IllinoisPaul Ricker



In this section

Binary stars


Sirius A and B
Sirius A and B (MacDonald Obs.)
At least half of the visible points of light in the sky that a naked-eye observer would identify as "stars" are, in fact, binary stars -- pairs of stars that orbit each other. If the stars are close enough together, their mutual gravitational pull can deform them from a spherical shape. If one of the stars is more massive than the other, as is usually the case, their differing evolutionary timescales can lead to very interesting behavior -- including the transfer of matter from one star to the other. If the star receiving matter is a compact object (a white dwarf, neutron star, or black hole), a variety of energetic phenomena, such as novae, X-ray bursts, and supernovae, can occur.

University of Illinois graduate student Kuo-Chuan Pan works with me on these projects.

Common-envelope evolution

In order for two stars in a binary system to interact strongly with each other, they must form a "close binary" -- ie. their separation must be a small multiple of the larger star's radius. Most binary systems do not form in this configuration, but they can evolve into close binaries by passing through what is known as the common-envelope phase. During the common-envelope phase, one of the stars in a binary system has evolved through consumption of its hydrogen fuel into a red giant. Red giants have large, distended atmospheres, so even though the stars may have been well-separated when they were smaller, now that one of them is a red giant some of the material in the red giant may be close enough to the companion star to fall towards the companion. This situation is called Roche-lobe overflow. Some of the overflowing material accretes onto the companion, while some of it is kicked out of the system by the companion's gravitational field. The tidal interaction between the red-giant envelope and the companion star causes the companion to spiral inward, orbiting within the red-giant (now "common") envelope, ejecting more and more of the envelope material.
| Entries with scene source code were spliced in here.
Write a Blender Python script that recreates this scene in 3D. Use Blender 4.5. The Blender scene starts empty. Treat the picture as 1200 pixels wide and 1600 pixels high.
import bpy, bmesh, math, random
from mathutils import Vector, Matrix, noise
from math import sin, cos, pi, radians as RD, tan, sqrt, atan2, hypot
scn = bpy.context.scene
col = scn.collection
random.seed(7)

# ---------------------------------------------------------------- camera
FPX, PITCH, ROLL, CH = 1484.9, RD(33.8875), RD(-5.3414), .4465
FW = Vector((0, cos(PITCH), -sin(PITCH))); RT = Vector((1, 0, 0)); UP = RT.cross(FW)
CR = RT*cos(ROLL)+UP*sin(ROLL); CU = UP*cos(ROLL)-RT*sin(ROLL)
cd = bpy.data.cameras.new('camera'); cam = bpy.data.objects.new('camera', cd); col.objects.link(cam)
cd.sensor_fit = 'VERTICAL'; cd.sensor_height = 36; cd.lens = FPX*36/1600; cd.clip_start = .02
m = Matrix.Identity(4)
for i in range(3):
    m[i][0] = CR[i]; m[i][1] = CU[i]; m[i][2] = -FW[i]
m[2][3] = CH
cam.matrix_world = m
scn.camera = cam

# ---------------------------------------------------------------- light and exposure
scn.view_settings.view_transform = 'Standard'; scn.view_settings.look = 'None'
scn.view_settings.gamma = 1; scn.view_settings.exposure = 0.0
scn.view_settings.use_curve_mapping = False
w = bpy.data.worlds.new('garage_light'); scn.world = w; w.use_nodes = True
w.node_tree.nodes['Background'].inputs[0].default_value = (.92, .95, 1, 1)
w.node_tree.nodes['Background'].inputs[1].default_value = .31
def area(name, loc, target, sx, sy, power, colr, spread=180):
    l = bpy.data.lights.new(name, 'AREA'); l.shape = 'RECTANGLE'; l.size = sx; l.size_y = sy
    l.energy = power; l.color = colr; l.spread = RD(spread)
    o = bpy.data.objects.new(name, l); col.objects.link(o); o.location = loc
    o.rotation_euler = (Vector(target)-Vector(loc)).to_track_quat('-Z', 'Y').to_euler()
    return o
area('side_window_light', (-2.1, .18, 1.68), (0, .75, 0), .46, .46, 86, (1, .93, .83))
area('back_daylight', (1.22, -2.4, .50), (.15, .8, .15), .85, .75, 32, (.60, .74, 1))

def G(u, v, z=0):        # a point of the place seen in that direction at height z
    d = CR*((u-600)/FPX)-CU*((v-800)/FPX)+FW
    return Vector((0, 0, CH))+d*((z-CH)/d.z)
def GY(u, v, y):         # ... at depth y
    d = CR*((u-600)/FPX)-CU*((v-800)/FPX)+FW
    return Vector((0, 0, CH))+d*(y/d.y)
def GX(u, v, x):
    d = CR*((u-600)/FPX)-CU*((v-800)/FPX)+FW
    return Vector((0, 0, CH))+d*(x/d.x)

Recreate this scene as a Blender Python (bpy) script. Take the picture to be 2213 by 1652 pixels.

Common-envelope simulation
The common-envelope phase lasts for a very short period of time in the lives of the stars -- the stars themselves may spend billions of years fusing hydrogen on the main sequence, but once the common-envelope phase begins it lasts only a few months at most. Nevertheless, its effects are profound. There are two possible outcomes: one in which the companion's inspiral continues until the two stars fuse into a single giant, rapidly spinning star, and one in which the inspiral stops at some intermediate radius, leaving a close binary system. A binary system may pass through more than one common-envelope phase as the companion star reaches the end of its main-sequence lifetime and becomes a red giant.

Together with Ronald Taam at Northwestern University, our group is performing computer simulations of the hydrodynamics of the common-envelope phase to identify the physical mechanisms that drive energy, mass, and angular momentum loss from such systems and to determine which binary star systems will end up as merged, rapidly spinning stars and which ones will become close binaries. Our results thus far suggest that hydrodynamic drag is far less important in driving the inspiral than gravitational tidal drag due to the extended common envelope. We have also found that a common analytical prescription used to estimate the effects of common-envelope evolution on populations of binary star systems dramatically overestimates the amount of accretion onto the companion. We continue to work toward a better understanding of the population effects of the common-envelope phase by simulating the common-envelope evolution of binary systems with different masses, evolutionary states, and initial orbital separations.

Type Ia supernovae

The most widely accepted model for Type Ia supernovae holds that they occur when a white dwarf star in a close binary system accretes sufficient material from its giant companion to exceed a stability threshold called the Chandrasekhar mass (equal to about 1.4 times the Sun's mass). Once it exceeds this threshold, density and temperature fluctuations in its core cause runaway fusion reactions involving carbon and oxygen to blow apart the star. The entire problem considering steady accretion onto the white dwarf, ignition and propagation of the nuclear flame, detonation, and interaction of the ejected white dwarf material with its surroundings is a very challenging computational problem because of the wide range of length and time scales involved. However, we can study each step separately from the others to gain insights into the working of the entire process.

Our group is using a simulation setup based on our common-envelope work to study the question of how a Type Ia supernova affects the non-white-dwarf companion star and the surrounding interstellar medium. In particular, we are interested in learning how much of the companion star is stripped away or ionized by the explosion, as well as how much of the nuclear fusion products of the supernova are deposited onto the companion. These simulations will enable us to determine the properties of post-Type Ia systems and allow us to connect their observable characteristics to the specific type of progenitor binary system responsible for the supernova.